* Start Excerpted data *

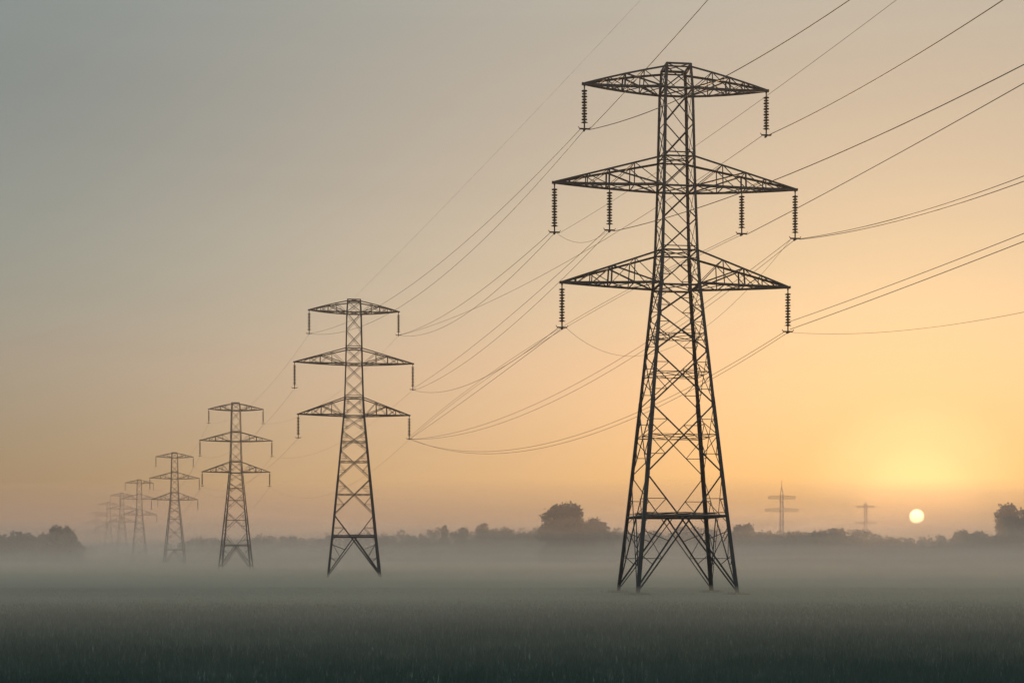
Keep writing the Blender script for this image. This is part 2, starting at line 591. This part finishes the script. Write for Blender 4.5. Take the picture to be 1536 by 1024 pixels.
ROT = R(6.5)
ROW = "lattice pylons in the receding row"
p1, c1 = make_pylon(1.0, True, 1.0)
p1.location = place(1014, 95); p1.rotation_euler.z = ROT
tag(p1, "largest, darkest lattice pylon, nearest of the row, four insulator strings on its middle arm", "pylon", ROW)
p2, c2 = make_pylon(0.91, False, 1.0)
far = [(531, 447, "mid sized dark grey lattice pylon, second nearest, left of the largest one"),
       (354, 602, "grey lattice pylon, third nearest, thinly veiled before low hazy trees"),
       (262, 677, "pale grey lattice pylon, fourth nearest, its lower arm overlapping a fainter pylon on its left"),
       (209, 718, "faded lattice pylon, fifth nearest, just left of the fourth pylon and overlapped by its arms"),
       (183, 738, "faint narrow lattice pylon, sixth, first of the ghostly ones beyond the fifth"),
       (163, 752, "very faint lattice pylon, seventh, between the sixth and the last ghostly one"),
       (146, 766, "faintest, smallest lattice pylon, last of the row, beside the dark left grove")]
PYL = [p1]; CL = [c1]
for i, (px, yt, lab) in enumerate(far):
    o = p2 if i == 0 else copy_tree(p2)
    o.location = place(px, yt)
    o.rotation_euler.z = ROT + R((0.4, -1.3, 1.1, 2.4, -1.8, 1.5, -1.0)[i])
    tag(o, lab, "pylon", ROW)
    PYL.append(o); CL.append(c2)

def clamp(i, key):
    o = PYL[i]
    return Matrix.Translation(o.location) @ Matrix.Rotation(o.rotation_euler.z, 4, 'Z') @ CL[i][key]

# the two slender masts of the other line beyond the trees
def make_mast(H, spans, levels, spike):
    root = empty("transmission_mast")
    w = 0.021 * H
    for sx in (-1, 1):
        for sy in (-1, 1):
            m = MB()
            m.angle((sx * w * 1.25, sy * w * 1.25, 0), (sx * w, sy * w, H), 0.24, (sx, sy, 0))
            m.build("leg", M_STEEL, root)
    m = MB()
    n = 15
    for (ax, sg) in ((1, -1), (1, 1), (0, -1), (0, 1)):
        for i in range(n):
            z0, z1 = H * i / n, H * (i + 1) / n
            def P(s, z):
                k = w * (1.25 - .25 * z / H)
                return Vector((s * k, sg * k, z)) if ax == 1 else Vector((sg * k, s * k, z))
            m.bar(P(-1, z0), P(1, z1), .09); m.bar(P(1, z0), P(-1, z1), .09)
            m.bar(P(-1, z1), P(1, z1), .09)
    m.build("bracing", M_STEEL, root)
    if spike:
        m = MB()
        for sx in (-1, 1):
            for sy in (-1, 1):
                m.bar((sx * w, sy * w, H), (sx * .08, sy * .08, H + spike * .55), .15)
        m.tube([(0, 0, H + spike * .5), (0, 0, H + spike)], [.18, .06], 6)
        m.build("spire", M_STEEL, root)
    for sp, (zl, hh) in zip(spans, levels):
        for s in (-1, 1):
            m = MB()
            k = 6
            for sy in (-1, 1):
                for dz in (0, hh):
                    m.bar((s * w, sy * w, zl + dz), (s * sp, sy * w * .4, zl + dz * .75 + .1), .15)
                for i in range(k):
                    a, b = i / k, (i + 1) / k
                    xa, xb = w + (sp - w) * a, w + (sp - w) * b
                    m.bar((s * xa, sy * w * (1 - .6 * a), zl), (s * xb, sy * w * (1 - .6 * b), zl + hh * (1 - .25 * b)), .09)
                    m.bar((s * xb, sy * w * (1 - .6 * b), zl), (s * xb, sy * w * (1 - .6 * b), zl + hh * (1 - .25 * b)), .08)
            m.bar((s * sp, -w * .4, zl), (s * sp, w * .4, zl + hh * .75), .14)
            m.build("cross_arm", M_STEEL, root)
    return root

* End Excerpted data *
* Start Excerpted data *

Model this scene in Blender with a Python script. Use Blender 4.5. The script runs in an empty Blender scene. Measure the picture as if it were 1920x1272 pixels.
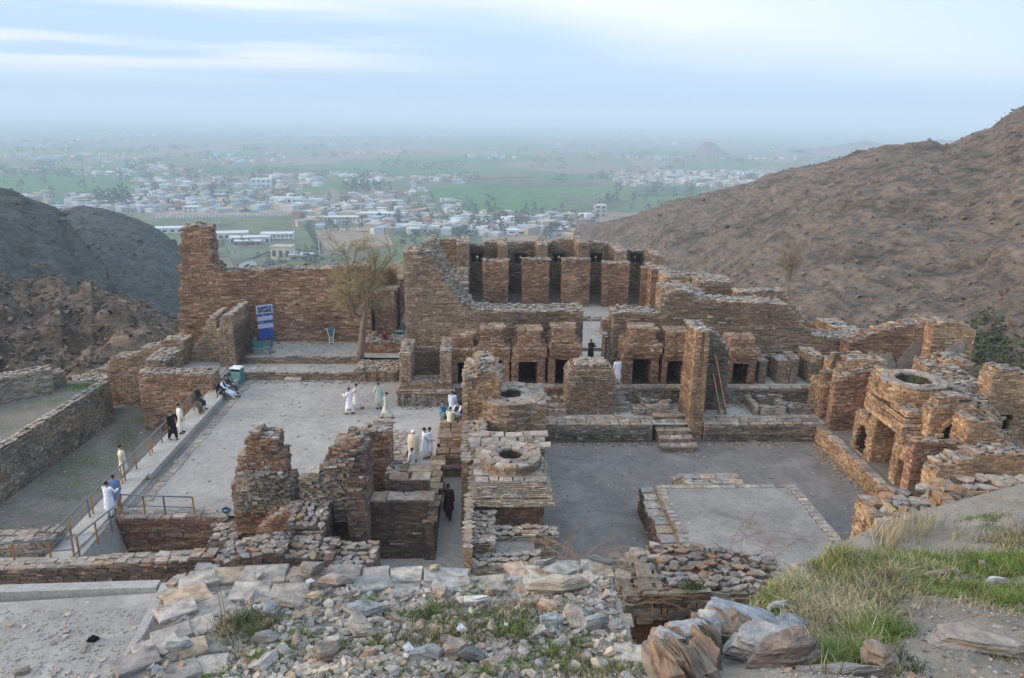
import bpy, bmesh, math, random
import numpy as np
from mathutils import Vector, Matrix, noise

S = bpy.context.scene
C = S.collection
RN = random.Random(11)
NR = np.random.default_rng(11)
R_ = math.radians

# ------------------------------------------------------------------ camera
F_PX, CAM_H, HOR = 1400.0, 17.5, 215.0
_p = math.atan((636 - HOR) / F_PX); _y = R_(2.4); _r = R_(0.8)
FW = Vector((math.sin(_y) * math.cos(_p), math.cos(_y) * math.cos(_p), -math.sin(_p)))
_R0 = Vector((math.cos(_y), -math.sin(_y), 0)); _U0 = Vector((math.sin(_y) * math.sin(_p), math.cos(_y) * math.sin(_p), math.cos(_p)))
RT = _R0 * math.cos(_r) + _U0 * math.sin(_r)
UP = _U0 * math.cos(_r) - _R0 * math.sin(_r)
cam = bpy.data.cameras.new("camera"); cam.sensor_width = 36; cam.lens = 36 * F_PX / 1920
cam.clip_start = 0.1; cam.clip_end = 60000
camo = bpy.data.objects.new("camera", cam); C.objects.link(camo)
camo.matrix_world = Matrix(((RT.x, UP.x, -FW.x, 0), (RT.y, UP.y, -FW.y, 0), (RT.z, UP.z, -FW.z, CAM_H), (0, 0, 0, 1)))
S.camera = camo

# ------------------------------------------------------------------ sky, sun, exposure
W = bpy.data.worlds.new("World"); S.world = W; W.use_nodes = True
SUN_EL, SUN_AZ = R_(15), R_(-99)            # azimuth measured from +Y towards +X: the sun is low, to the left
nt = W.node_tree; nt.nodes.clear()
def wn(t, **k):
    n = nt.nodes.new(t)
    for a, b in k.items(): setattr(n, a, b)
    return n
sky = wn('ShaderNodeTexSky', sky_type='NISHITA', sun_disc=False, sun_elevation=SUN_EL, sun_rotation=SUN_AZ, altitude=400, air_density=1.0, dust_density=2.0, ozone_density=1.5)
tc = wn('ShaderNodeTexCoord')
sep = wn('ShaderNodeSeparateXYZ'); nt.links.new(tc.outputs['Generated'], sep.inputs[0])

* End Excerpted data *

* What needs to be done *
Starting at the line containing "Model this scene" and stopping after the line containing "sep = wn('ShaderNodeSeparateXYZ');", give the lines again exactly and leave out every image.

* Solution to this exercise *
Model this scene in Blender with a Python script. Use Blender 4.5. The script runs in an empty Blender scene. Measure the picture as if it were 1920x1272 pixels.
import bpy, bmesh, math, random
import numpy as np
from mathutils import Vector, Matrix, noise

S = bpy.context.scene
C = S.collection
RN = random.Random(11)
NR = np.random.default_rng(11)
R_ = math.radians

# ------------------------------------------------------------------ camera
F_PX, CAM_H, HOR = 1400.0, 17.5, 215.0
_p = math.atan((636 - HOR) / F_PX); _y = R_(2.4); _r = R_(0.8)
FW = Vector((math.sin(_y) * math.cos(_p), math.cos(_y) * math.cos(_p), -math.sin(_p)))
_R0 = Vector((math.cos(_y), -math.sin(_y), 0)); _U0 = Vector((math.sin(_y) * math.sin(_p), math.cos(_y) * math.sin(_p), math.cos(_p)))
RT = _R0 * math.cos(_r) + _U0 * math.sin(_r)
UP = _U0 * math.cos(_r) - _R0 * math.sin(_r)
cam = bpy.data.cameras.new("camera"); cam.sensor_width = 36; cam.lens = 36 * F_PX / 1920
cam.clip_start = 0.1; cam.clip_end = 60000
camo = bpy.data.objects.new("camera", cam); C.objects.link(camo)
camo.matrix_world = Matrix(((RT.x, UP.x, -FW.x, 0), (RT.y, UP.y, -FW.y, 0), (RT.z, UP.z, -FW.z, CAM_H), (0, 0, 0, 1)))
S.camera = camo

# ------------------------------------------------------------------ sky, sun, exposure
W = bpy.data.worlds.new("World"); S.world = W; W.use_nodes = True
SUN_EL, SUN_AZ = R_(15), R_(-99)            # azimuth measured from +Y towards +X: the sun is low, to the left
nt = W.node_tree; nt.nodes.clear()
def wn(t, **k):
    n = nt.nodes.new(t)
    for a, b in k.items(): setattr(n, a, b)
    return n
sky = wn('ShaderNodeTexSky', sky_type='NISHITA', sun_disc=False, sun_elevation=SUN_EL, sun_rotation=SUN_AZ, altitude=400, air_density=1.0, dust_density=2.0, ozone_density=1.5)
tc = wn('ShaderNodeTexCoord')
sep = wn('ShaderNodeSeparateXYZ'); nt.links.new(tc.outputs['Generated'], sep.inputs[0])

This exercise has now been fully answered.